(Audio)
I will make them one nation upon the land,
in the mountains of Israel,
and there shall be one prince for them all.
Never again shall they be two nations,
and never again shall they be divided into two kingdoms.
Jesus wants to form one people over whom he will be shepherd and king forever. This is an amazing gift of grace whereby he abolishes the divisions among the people, "that he might create in himself one new man in place of the two, so making peace, and might reconcile us both to God in one body through the cross, thereby killing the hostility" (see Ephesians 2:15-16). The barriers he breaks down to make this possible are both between us and our neighbors and between us and God. This is atonement or at-one-ment, in the deepest sense of the word.
"What are we going to do?
This man is performing many signs.
If we leave him alone, all will believe in him,
and the Romans will come
and take away both our land and our nation."

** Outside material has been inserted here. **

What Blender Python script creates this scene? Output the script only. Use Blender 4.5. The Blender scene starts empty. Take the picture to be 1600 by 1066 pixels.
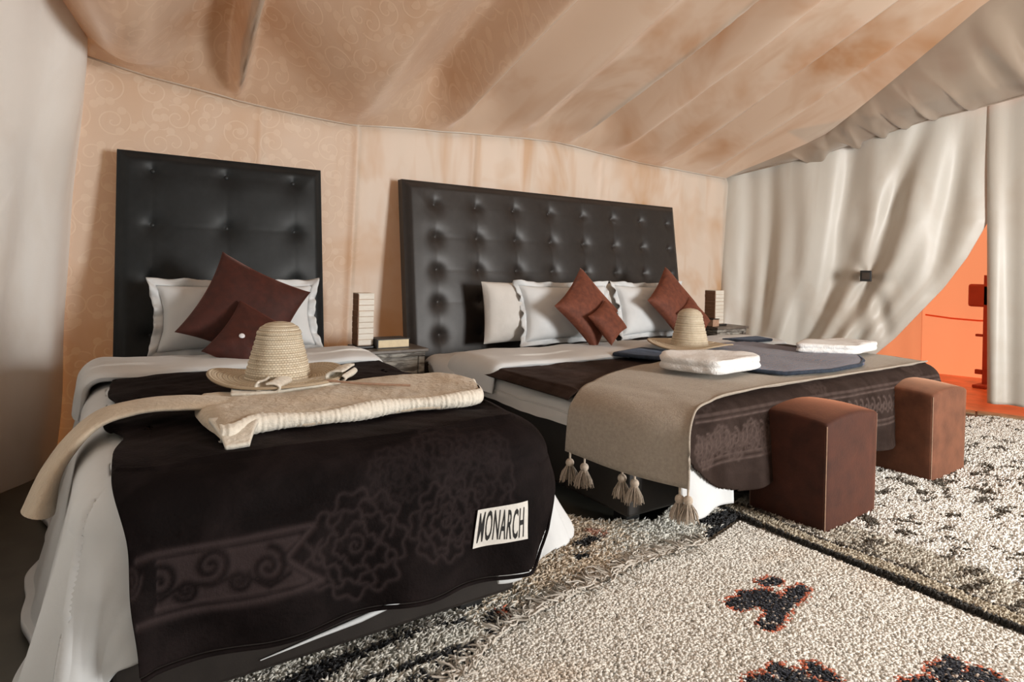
import bpy, bmesh, random
import numpy as np
from math import *
from mathutils import Matrix, Vector, noise as mnoise
random.seed(4)
RNG = np.random.default_rng(7)
sc = bpy.context.scene
COL = sc.collection
# ------------------------------------------------------------------ camera
F = 967.0; YAW = atan(645 / F); ROLL = 0.022; EYE = 0.95
HOR = 405 + ROLL * 645                      # horizon height at the centre column
fw = Vector((sin(YAW), cos(YAW), 0)); r0 = Vector((cos(YAW), -sin(YAW), 0)); up = Vector((0, 0, 1))
RV = r0 * cos(ROLL) + up * sin(ROLL); UV_ = up * cos(ROLL) - r0 * sin(ROLL)
cam = bpy.data.cameras.new('camera'); camo = bpy.data.objects.new('camera', cam); COL.objects.link(camo)
cam.sensor_width = 36; cam.lens = 36 * F / 1600; cam.shift_y = (HOR - 533) / 1600; cam.clip_start = 0.02
m = Matrix.Identity(4)
for i in range(3):
    m[i][0] = RV[i]; m[i][1] = UV_[i]; m[i][2] = -fw[i]
m[2][3] = EYE
camo.matrix_world = m
sc.camera = camo
def at(u, v, axis, val):
    d = fw + RV * ((u - 800) / F) - UV_ * ((v - HOR) / F)
    c = Vector((0, 0, EYE)); i = 'xyz'.index(axis)
    return c + d * ((val - c[i]) / d[i])
# ------------------------------------------------------------------ world, sun, daylight
w = bpy.data.worlds.new('sky'); sc.world = w; w.use_nodes = True
w.node_tree.nodes['Background'].inputs[0].default_value = (0.80, 0.88, 1.0, 1)
w.node_tree.nodes['Background'].inputs[1].default_value = .22
sun = bpy.data.lights.new('sun', 'SUN'); suno = bpy.data.objects.new('sun', sun); COL.objects.link(suno)
sun.energy = 5.5; sun.angle = 0.02; sun.color = (1.0, .93, .82)
suno.rotation_euler = Vector((-0.62, -0.62, -0.85)).to_track_quat('-Z', 'Y').to_euler()
def area(name, loc, target, sx, sy, power, col):
    L = bpy.data.lights.new(name, 'AREA'); L.shape = 'RECTANGLE'; L.size = sx; L.size_y = sy
    L.energy = power; L.color = col
    o = bpy.data.objects.new(name, L); COL.objects.link(o); o.location = loc
    o.rotation_euler = (Vector(target) - Vector(loc)).to_track_quat('-Z', 'Y').to_euler()
    return o
area('entrance_daylight', (3.5, -2.45, 1.10), (1.9, 3, .85), 1.0, 1.4, 285, (1.0, .985, .955))
sc.view_settings.view_transform = 'Standard'; sc.view_settings.look = 'None'
sc.view_settings.exposure = -0.15; sc.view_settings.gamma = 1.0
sc.view_settings.use_curve_mapping = False
sc.cycles.max_bounces = 8; sc.cycles.diffuse_bounces = 3; sc.cycles.caustics_reflective = False
sc.cycles.caustics_refractive = False; sc.cycles.sample_clamp_indirect = 6
sc.cycles.use_denoising = True

# ------------------------------------------------------------------ node helpers
class NT:
    def __init__(s, name):
        s.m = bpy.data.materials.new(name); s.m.use_nodes = True
        s.t = s.m.node_tree; s.b = s.t.nodes['Principled BSDF']; s.out = s.t.nodes['Material Output']
    def n(s, kind, **kw):
        nd = s.t.nodes.new('ShaderNode' + kind)
        for k, v in kw.items():
            if k.startswith('i_'):
                k = k[2:]; k = int(k) if k.isdigit() else k.replace('_', ' ')
                s.set(nd.inputs[k], v)
            else: setattr(nd, k, v)
        return nd
    def set(s, sock, v):
        if isinstance(v, bpy.types.NodeSocket): s.t.links.new(v, sock)
        elif isinstance(v, tuple) and len(v) == 3 and sock.type == 'RGBA': sock.default_value = (*v, 1)
        else: sock.default_value = v
    def math(s, op, a, b=0.0, c=None, clamp=False):
        nd = s.n('Math', operation=op, use_clamp=clamp)
        s.set(nd.inputs[0], a); s.set(nd.inputs[1], b)
        if c is not None: s.set(nd.inputs[2], c)
        return nd.outputs[0]
    def mix(s, f, a, b, mode='MIX'):
        nd = s.n('Mix', data_type='RGBA', blend_type=mode)
        s.set(nd.inputs[0], f); s.set(nd.inputs[6], a); s.set(nd.inputs[7], b)
        return nd.outputs[2]
    def noise(s, scale, detail=3, rough=.55, vec=None, dist=0.0):
        nd = s.n('TexNoise'); nd.inputs['Scale'].default_value = scale; nd.inputs['Detail'].default_value = detail
        nd.inputs['Roughness'].default_value = rough; nd.inputs['Distortion'].default_value = dist
        s.set(nd.inputs['Vector'], vec if vec is not None else s.obj())
        return nd.outputs[0]
    def obj(s):
        if not hasattr(s, '_o'): s._o = s.n('TexCoord').outputs['Object']
        return s._o
    def uv(s):
        return s.n('TexCoord').outputs['UV']
    def ramp(s, f, lo, hi, a=0.0, b=1.0):
        nd = s.n('MapRange'); nd.clamp = True
        for i, v in enumerate((f, lo, hi, a, b)): s.set(nd.inputs[i], v)
        return nd.outputs[0]
    def scale(s, vec, sc_):
        nd = s.n('Mapping'); s.set(nd.inputs[0], vec); nd.inputs['Scale'].default_value = sc_
        return nd.outputs[0]
    def bump(s, h, strength=.5, dist=.01, prev=None):
        nd = s.n('Bump'); nd.inputs['Strength'].default_value = strength; nd.inputs['Distance'].default_value = dist
        s.set(nd.inputs['Height'], h)
        if prev is not None: s.set(nd.inputs['Normal'], prev)
        s.t.links.new(nd.outputs[0], s.b.inputs['Normal']); return nd.outputs[0]
    def P(s, **kw):
        for k, v in kw.items(): s.set(s.b.inputs[k.replace('_', ' ')], v)
        return s

def simple(name, col, rough=.6, var=.12, nscale=25, bump=.0, bscale=120, bdist=.002, sheen=0.0, metal=0.0, tint=None, spec=.4):
    s = NT(name)
    f = s.ramp(s.noise(nscale, 4), .3, .7)
    c = s.mix(f, tuple(x * (1 - var) for x in col), tuple(min(1, x * (1 + var)) for x in col))
    s.P(Base_Color=c, Roughness=rough, Metallic=metal)
    s.b.inputs['Specular IOR Level'].default_value = spec
    if sheen:
        s.b.inputs['Sheen Weight'].default_value = sheen
        s.b.inputs['Sheen Roughness'].default_value = .35
        s.b.inputs['Sheen Tint'].default_value = (*(tint or col), 1)
    if bump: s.bump(s.noise(bscale, 3), bump, bdist)
    return s.m

def scrolls(s, uv, scale):
    """curling vine lines: one spiral per Voronoi cell, plus small leaf dots"""
    v = s.n('TexVoronoi', voronoi_dimensions='2D', feature='F1'); s.set(v.inputs['Vector'], uv)
    v.inputs['Scale'].default_value = scale; v.inputs['Randomness'].default_value = .75
    d = s.n('VectorMath', operation='SUBTRACT'); s.set(d.inputs[0], uv); s.set(d.inputs[1], v.outputs['Position'])
    sp = s.n('SeparateXYZ'); s.set(sp.inputs[0], d.outputs[0])
    cs = s.n('SeparateColor'); s.set(cs.inputs[0], v.outputs['Color'])
    sign = s.math('SUBTRACT', s.math('MULTIPLY', s.math('GREATER_THAN', cs.outputs[0], .5), 2.0), 1.0)
    ang = s.math('MULTIPLY', s.math('ARCTAN2', sp.outputs[1], sp.outputs[0]), sign)
    turn = s.math('ADD', s.math('DIVIDE', ang, 2 * pi), s.math('MULTIPLY', cs.outputs[1], 3.0))
    rad = s.math('MULTIPLY', v.outputs['Distance'], 3.4)
    fr = s.math('FRACT', s.math('ADD', turn, rad))
    line = s.math('ABSOLUTE', s.math('SUBTRACT', fr, .5))
    line = s.ramp(line, .06, .10, 1, 0)
    inside = s.ramp(v.outputs['Distance'], .50, .56, 1, 0)
    v2 = s.n('TexVoronoi', voronoi_dimensions='2D', feature='F1'); s.set(v2.inputs['Vector'], uv)
    v2.inputs['Scale'].default_value = scale * 1.7
    leaf = s.ramp(v2.outputs['Distance'], .2, .24, 1, 0)
    return s.math('MAXIMUM', s.math('MULTIPLY', line, inside), s.math('MULTIPLY', leaf, .8))

def tent_fabric(name, base, stain_shade, glow, damask=True, xmax=1.9, rough=.5, transl=.3, satin=0.0, stain_shade_amt=1.0):
    """woven tent lining: reflective inside, lets warm daylight through"""
    s = NT(name); uv = s.uv(); o = s.obj()
    st = s.ramp(s.noise(1.3, 4, .6, s.scale(o, (1, 1, .8)), .6), .50, .70)
    streak = s.ramp(s.noise(2.0, 3, .5, s.scale(uv, (2.6, .35, 1)), .4), .54, .72)
    f = s.math('MULTIPLY', s.math('MAXIMUM', st, s.math('MULTIPLY', streak, .7)), stain_shade_amt)
    c = s.mix(f, base, stain_shade)  # cloth stains; on the ceiling also painted highlight and shade variation
    h = s.noise(260, 2, .5, s.scale(uv, (.35, 1.6, 1)))
    if damask:
        sp = s.n('SeparateXYZ'); s.set(sp.inputs[0], s.n('NewGeometry').outputs['Position'])
        msk = s.ramp(sp.outputs[0], xmax - .15, xmax + .05, 1, 0)
        sw = s.math('MULTIPLY', scrolls(s, uv, 7.0), msk)
        c2 = s.mix(s.math('MULTIPLY', msk, .55), c, tuple(x * .5 + y * .5 for x, y in zip(base, stain_shade)))
        c = s.mix(s.math('MULTIPLY', sw, .26), c2, tuple(min(1, x * 1.12) for x in base))
        h = s.math('ADD', s.math('MULTIPLY', h, .5), s.math('MULTIPLY', sw, .8))
        glow_c = s.mix(s.math('MULTIPLY', sw, .45), glow, tuple(min(1, x * 1.6 + .05) for x in glow))
    else: glow_c = glow
    s.P(Base_Color=c, Roughness=rough)
    s.b.inputs['Specular IOR Level'].default_value = .5
    s.b.inputs['Sheen Weight'].default_value = .15
    if satin: s.b.inputs['Coat Weight'].default_value = satin; s.b.inputs['Coat Roughness'].default_value = .28
    s.bump(h, .35, .0015)
    tr = s.n('BsdfTranslucent'); s.set(tr.inputs[0], glow_c)
    mx = s.n('MixShader'); s.set(mx.inputs[0], transl)
    s.t.links.new(s.b.outputs[0], mx.inputs[1]); s.t.links.new(tr.outputs[0], mx.inputs[2])
    s.t.links.new(mx.outputs[0], s.out.inputs[0])
    return s.m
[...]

We sometimes act like the chief priests and the Pharisees. If Jesus is the center it means we are not the center. We had plans and now these plans are threatened by Jesus acting in ways that go beyond what we can understand of our circumstances. We search for ways to take back control and so rebel. Yet even though we fail the Kingdom of Jesus is designed to absorb our failures and convert them into redemption and new life.
He did not say this on his own,
but since he was high priest for that year,
he prophesied that Jesus was going to die for the nation,
and not only for the nation,
but also to gather into one the dispersed children of God.
Let us place Jesus at the center of our lives unconditionally. Only then can we know the oneness of deepest fellowship that has always been the most fundamental of our hidden desires.
He who scattered Israel, now gathers them together,
he guards them as a shepherd his flock.